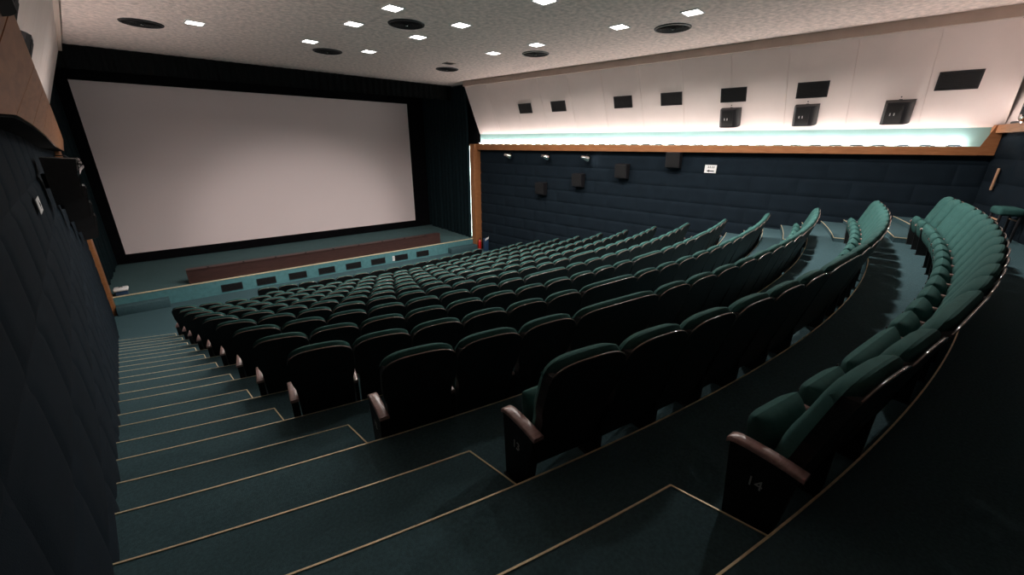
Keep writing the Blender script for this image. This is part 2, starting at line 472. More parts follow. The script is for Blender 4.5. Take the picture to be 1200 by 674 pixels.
# ------------------------------------------------------------------ cove lamps on the right ledge
def cove_mesh():
    hb = MB()
    hb.prism([(-0.13, 0.0), (0.13, 0.0), (0.13, 0.030), (0.09, 0.045), (-0.09, 0.045), (-0.13, 0.030)], 'y', -0.02, 0.02)
    tb = MB(); tb.tube([(-0.12, 0.06, 0.035), (0.12, 0.06, 0.035)], 0.014, 8)
    return hb.mesh('housing', M['black']), tb.mesh('tube', M['cove'])
cov_h, cov_t = cove_mesh()
ang_r = math.atan2(1.0, -0.1525)     # along the right wall, towards the stage
NCOVE = 37
for i in range(NCOVE):
    y = 0.95 + i * (15.9 - 0.95) / (NCOVE - 1)
    t = thing('cove_lamp', 'one of the small cove lamps along the top of the right ledge', 'lamp',
              PR(y, 0.165, 0.037 - 0.0025 * y), ang_r + PI, 'cove lamps on the right ledge')
    link('housing', cov_h, t); tb = link('tube', cov_t, t)
    tb.location = (0, 0, 0); tb.rotation_euler = (0, 0, 0)
    # local +y must point to the wall
    dirw = Vector((1, 0, 0))
    loc = t.rotation_euler.to_matrix() @ Vector((0, 1, 0))
    if loc.dot(dirw) < 0: t.rotation_euler.z += PI

# the same lamps on the left and rear ledges
for i in range(30):
    y = 2.0 + i * 0.46
    t = thing('cove_lamp', 'one of the cove lamps behind the top of the left wooden fascia', 'lamp', PL(y, 0.14, interp([(-1, 0.35), (8, 0.35), (16.2, 0.02)], y) - 0.005), math.atan2(1, -0.117), 'cove lamps on the left ledge')
    link('housing', cov_h, t); link('tube', cov_t, t)
for i in range(6):
    x = 13.2 - 0.42 * i; ang = math.asin((x - CX) / YB_R)
    t = thing('cove_lamp', 'one of the cove lamps on the rear ledge at the right edge', 'lamp', (x - 0.11 * -math.sin(ang) * -1, rear_y(x) + 0.11, 0.47), ang + PI, 'cove lamps on the rear ledge')
    link('housing', cov_h, t); link('tube', cov_t, t)

# teal glow strip behind the right post
t = thing('light_strip', 'thin vertical light strip behind the right wooden post', 'light', (11.12, YS + 0.085, -4.44))
MB().box(-0.02, 0.03, 0.0, 0.02, 0.0, 4.4).build('channel', M['black'], t)
MB().tube([(0.0, 0.035, 0.05), (0.0, 0.035, 4.35)], 0.012, 8).build('tube', M['strip'], t)

# ------------------------------------------------------------------ ceiling lights and grilles
fm = MB()
s = 0.185; q = 0.155
for (a, b, c, d) in ((-s, s, -s, -q), (-s, s, q, s), (-s, -q, -q, q), (q, s, -q, q)): fm.box(a, b, c, d, -0.018, 0.0)
lf = fm.mesh('frame', M['white_plastic'])
dm = MB(); dm.box(-q, q, -q, q, -0.012, -0.002); ldm = dm.mesh('diffuser', M['lamp'])
LIGHTS = [((1.15, 12.76), 'ceiling light alone beside the round grille nearest the left wall'),
          ((3.62, 12.86), 'ceiling light nearest the screen, left of the centre grille'),
          ((3.92, 10.40), 'ceiling light behind the front centre pair, left of the middle grille'),
          ((4.12, 8.74), 'ceiling light in front of the large middle grille towards the rear'),
          ((5.27, 13.01), 'ceiling light nearest the screen, right of the centre grille'),
          ((5.57, 10.49), 'ceiling light just right of the middle round grille'),
          ((5.80, 8.85), 'ceiling light in the middle, a step behind the round middle grille'),
          ((8.14, 10.72), 'ceiling light left of the grille by the white right wall'),
          ((8.37, 9.08), 'ceiling light beside the grille halfway along the white right wall'),
          ((6.09, 6.42), 'ceiling light cut by the top edge of the photo'),
          ((8.60, 6.56), 'ceiling light ahead of the rearmost round grille'),
          ((9.05, 2.50), 'ceiling light above the right end of the rearmost row of seats'),
          ((8.83, 4.95), 'ceiling light in the top right, beside the large grille near the white right wall')]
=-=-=
What is being asked :: Restate the data word for word from its first line through the line with "if loc.dot(dirw) <", leaving out any picture along the way.

Answer for the task ::
Keep writing the Blender script for this image. This is part 2, starting at line 472. More parts follow. The script is for Blender 4.5. Take the picture to be 1200 by 674 pixels.
# ------------------------------------------------------------------ cove lamps on the right ledge
def cove_mesh():
    hb = MB()
    hb.prism([(-0.13, 0.0), (0.13, 0.0), (0.13, 0.030), (0.09, 0.045), (-0.09, 0.045), (-0.13, 0.030)], 'y', -0.02, 0.02)
    tb = MB(); tb.tube([(-0.12, 0.06, 0.035), (0.12, 0.06, 0.035)], 0.014, 8)
    return hb.mesh('housing', M['black']), tb.mesh('tube', M['cove'])
cov_h, cov_t = cove_mesh()
ang_r = math.atan2(1.0, -0.1525)     # along the right wall, towards the stage
NCOVE = 37
for i in range(NCOVE):
    y = 0.95 + i * (15.9 - 0.95) / (NCOVE - 1)
    t = thing('cove_lamp', 'one of the small cove lamps along the top of the right ledge', 'lamp',
              PR(y, 0.165, 0.037 - 0.0025 * y), ang_r + PI, 'cove lamps on the right ledge')
    link('housing', cov_h, t); tb = link('tube', cov_t, t)
    tb.location = (0, 0, 0); tb.rotation_euler = (0, 0, 0)
    # local +y must point to the wall
    dirw = Vector((1, 0, 0))
    loc = t.rotation_euler.to_matrix() @ Vector((0, 1, 0))
    if loc.dot(dirw) < 0: t.rotation_euler.z += PI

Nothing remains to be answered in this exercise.